Windrush Scheme - Statement

Part of the debate – in the House of Lords at 6:54 pm on 5th February 2019.

Alert me about debates like this

Photo of Baroness Williams of Trafford Baroness Williams of Trafford The Minister of State, Home Department, Minister for Equalities (Department for International Development) 6:54 pm, 5th February 2019

My Lords, with the leave of the House, I shall now repeat the Answer to an Urgent Question asked in another place:

“Mr Speaker, righting the wrongs done to the Windrush generation has been at the forefront of my priorities as Home Secretary. That is why I have apologised on behalf of this Government and our predecessors. History shows that members of the Windrush generation—who have done so much to enrich our country—were wrongly caught up in measures designed to tackle illegal migration long before 2010. We all bear some responsibility for this.

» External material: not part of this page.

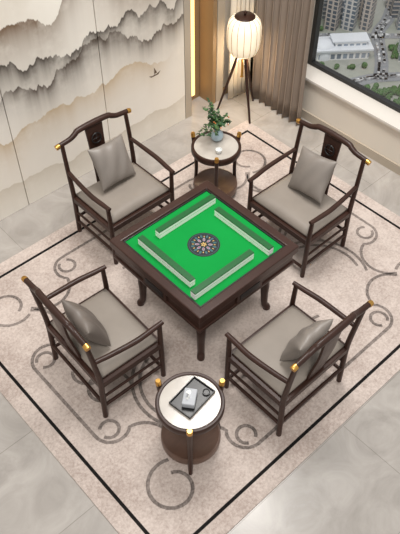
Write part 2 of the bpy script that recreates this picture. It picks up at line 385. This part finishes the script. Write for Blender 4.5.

This Government are acting to right this wrong. Our Windrush task force is helping those who have been affected. We are making it easy for them to stay and have waived all fees—2,450 individuals had been given documentation confirming their status by the end of last year. They were all helped by the task force, which we set up in April. At least 3,400 have been granted citizenship under the Windrush scheme we opened on 30 May 2018. The task force’s vulnerable persons team has provided support to 614 individuals, with 52 cases ongoing. It continues to receive approximately 20 new referrals each week. The task force has made 215 referrals to DWP to help people restore or receive benefits; 177 individuals have been given advice and support on issues relating to housing; and 164 individuals have been identified by the historical cases review unit, of whom 18 have been identified as people who we consider have suffered detriment due to their right to be in the UK not being recognised. Sadly, three of them are now deceased. I have written to the remaining 15 to apologise.

As part of putting right what has gone wrong, we are putting in place a compensation scheme to address the losses suffered by those affected. We have consulted on this to ensure that we get it right. We will bring forward more detail on the final shape of the compensation scheme as soon as possible, having carefully considered the views that have been submitted. In December the Home Office also published a policy for providing support in urgent and exceptional circumstances. This set out the approach and decision-making process for such cases. The policy will support those who have an urgent and exceptional need, and compelling reasons why this cannot wait for the full compensation scheme.

As I said on the day I became Home Secretary, I am determined to right the wrongs suffered by members of the Windrush generation. Let there be no doubt: my commitment to this remains resolute”.